The matchup pitted Iowa, the highest scoring offense in the Big Ten against the conference’s best defense, which holds its opponents to 61 points per game. Defense prevailed. But Bluder said her team was taking shots that the Hawks don’t in practice, making field goals difficult to come by.

“That’s frustrating because you know 25 games into [the season], we should trust our offense,” Bluder said. “We should know that we are the No. 1 scoring team in the Big Ten for a reason and let it happen instead of trying to create stuff.”

Entering the second half, the Hawkeyes trailed the Huskers by 11 points. But Hooper, who went on a 7-0 run of her own and brought the Nebraska lead to 18, thwarted early comeback attempts. The Hawkeyes once again tried to come from behind but hit responses from the Huskers every single time. 

The Hawkeyes weren’t without spurts of strong basketball, particularly in the second half. Sam Logic tried everything in her power to earn her team the victory. She found her teammates underneath the basket for easy lay-ups. She got hot from downtown. She got the deficit down to 10 and once again flirted with a triple-double. 

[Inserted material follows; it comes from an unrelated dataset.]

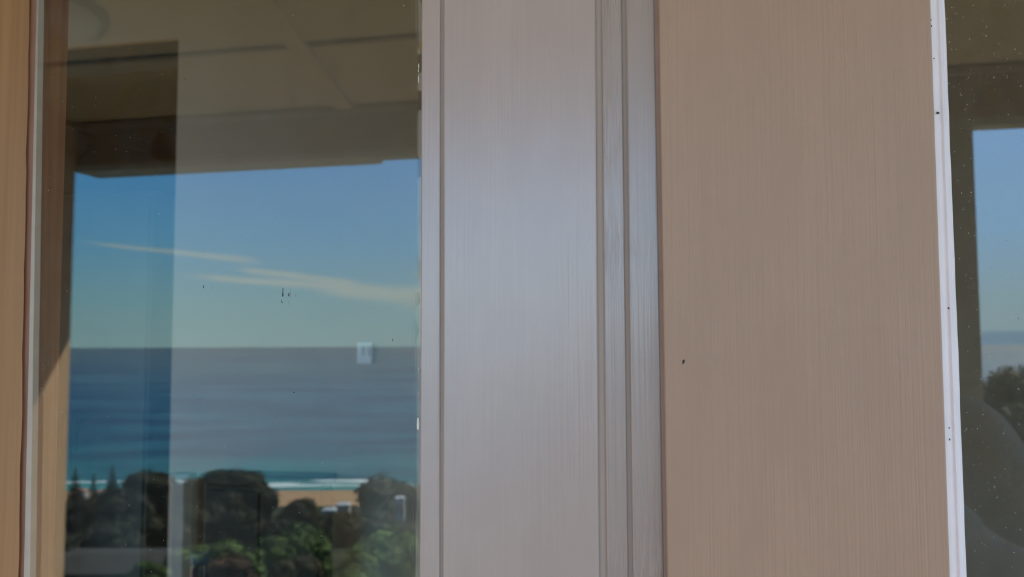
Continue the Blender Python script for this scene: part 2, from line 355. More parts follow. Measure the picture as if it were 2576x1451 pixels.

But by then, it was too late. The shots didn’t fall, and the Huskers had all the answers on both ends of the floor, once again.

“You’re kind of hurting your team if you’re feeling good and you’re not taking shots,” Logic said. “Today they went in, mostly because [Nebraska] was so focused on Melissa {Dixon] shooting. They gave up a couple early to Theairra [Taylor], but you have to score somehow.”

It doesn’t get any easier for the Hawkeyes this late in the Big Ten season, either. A road rematch against Penn State is lurking, and Bluder and the Hawkeyes know that the squad is full of talent.

“We’ve played well on the road,” Bluder said. “We’ve played better on the road, actually, than we have at home, so hopefully, that will hold true.”